Ora Conte affronti
l’incognita programmi

In pochi giorni Giuseppe Conte scioglierà la riserva con cui, secondo la prassi, ha accettato l’incarico del capo dello Stato di formare il nuovo Governo. Il presidente del Consiglio uscente e rientrante non avrà neanche il fastidio di fare gli scatoloni: nel suo ufficio tutto - se le cose andranno come dovrebbero - procederà come nei passati quattordici mesi. L’unico particolare diverso è che la maggioranza che dovrà (dovrebbe) sorreggere il nuovo governo da Conte presieduto è opposta a quella che sosteneva il precedente esecutivo, sempre da Conte guidato. Per questa ragione politico-cromatica (da governo giallo-verde a giallo-rosso) l’avvocato foggiano ha confessato, nelle dichiarazioni al Quirinale dopo l’incarico, un certo qual disagio personale – subito però superato dalla consapevolezza, «sgorgatagli da profondo», «di operare per il bene degli italiani».

Conte però deve chiarire a se stesso, ai grillini e ai democratici, soprattutto ai democratici, che tipo di presidente vuol essere. In versione giallo-verde era un «garante» del Contratto tra Salvini e Di Maio: per quanto voluto su quella poltrona dal M5S, si presentava come un tecnico «super partes», una specie di notaio che nel tempo ha saputo ritagliarsi un ruolo da protagonista con una abilità che oggi gli sta consentendo di rimanere in sella.

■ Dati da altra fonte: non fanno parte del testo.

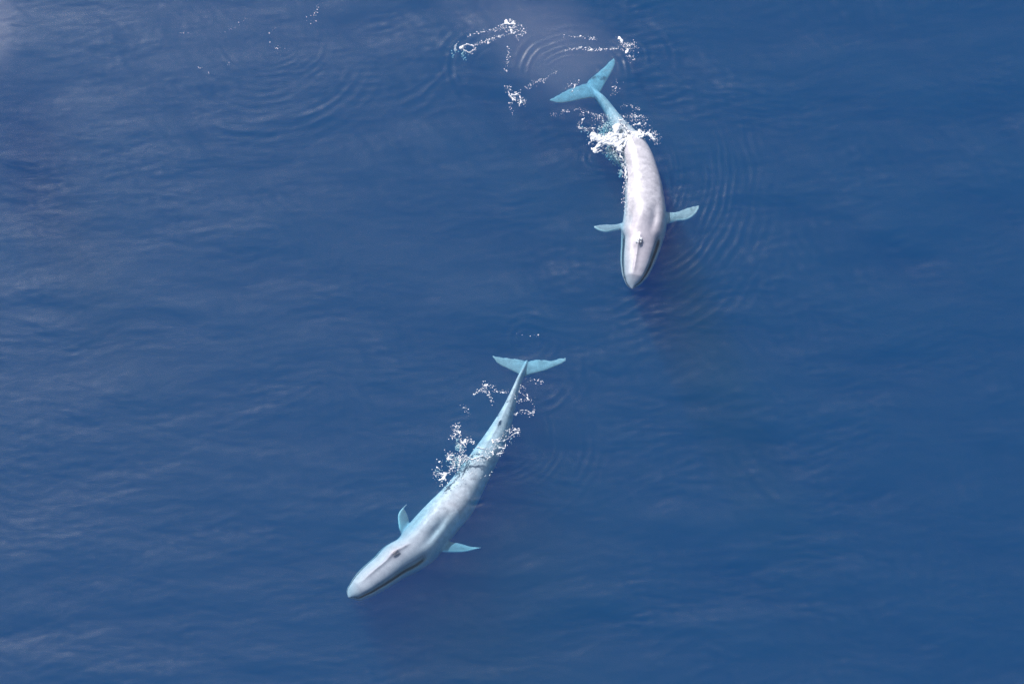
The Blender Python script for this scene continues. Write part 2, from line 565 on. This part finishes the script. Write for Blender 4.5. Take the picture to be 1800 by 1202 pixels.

Adesso però il presidente della Repubblica gli ha conferito un mandato pieno per formare un governo «politico», e dunque lo ha trattato come un presidente, giustappunto, espressione di una parte politica, non più un semplice mediatore strappato alla professione. La cosa è importante per varie ragioni. La prima, come tutti ormai sanno, è che a seconda di come si qualificherà il presidente, si deciderà chi dovrà fargli da vice. «Se c’è un grillino numero uno, ragiona Zingaretti, deve esserci un democratico numero due». Ineccepibile. Però Di Maio ancora non se ne è convinto, vuol restare lui vicepremier, e la grana non è piccola. Non è un mistero che Conte medesimo desidererebbe rimanere da solo a Palazzo Chigi, senza vice a controllarlo, sia pure con una veste «istituzionale» e «internazionale» che gli farebbe persino aspirare alla successione di Mattarella nel 2022. Quanto alla spartizione dei ministeri, i lotti spettanti a grillini e democratici dipenderanno proprio da come si sistemerà il vertice del governo.

Seconda questione ancora da risolvere: il programma. Non si è fatto finora un solo passo in avanti su questa strada. Anche perché la questione delle cose da fare negli ultimi giorni è stata abbastanza negletta nelle trattative tra Pd e M5S, in ben altre questioni affaccendati: si sono tenute un paio di brevi riunioni tra i capigruppo buone soprattutto per le fotografie. Ma adesso c’è da sbrigarsi. Se non altro perché ci sono scadenze importanti, come quella dell’Ilva che il 6 settembre potrebbe fermare l’attività se non saranno soddisfatte le richieste sull’immunità fatte dalla proprietà franco-indiana al governo. Richieste su cui democratici e grillini la pensa(va)no in modo opposto.

La priorità numero uno è comunque la manovra economica 2020 con tanto di aumento dell’Iva da evitare. Ma la circostanza assume in queste ore un aspetto meno drammatico di qualche giorno fa. Un po’ perché lo spread cala e la borsa sale. Un po’ perché da Bruxelles hanno promesso al costituendo governo che sapranno «ricompensare» l’Italia per lo sforzo fatto. Lo sforzo che la Commissione riconosce è l’aver allontanato la Lega dalla stanza dei bottoni e riportato i sovranisti all’opposizione. Salvini medita vendetta, fa ammenda degli errori tattici commessi e fa sapere che si considera già in campagna elettorale: il 19 ottobre leghisti in piazza contro il «patto delle poltrone».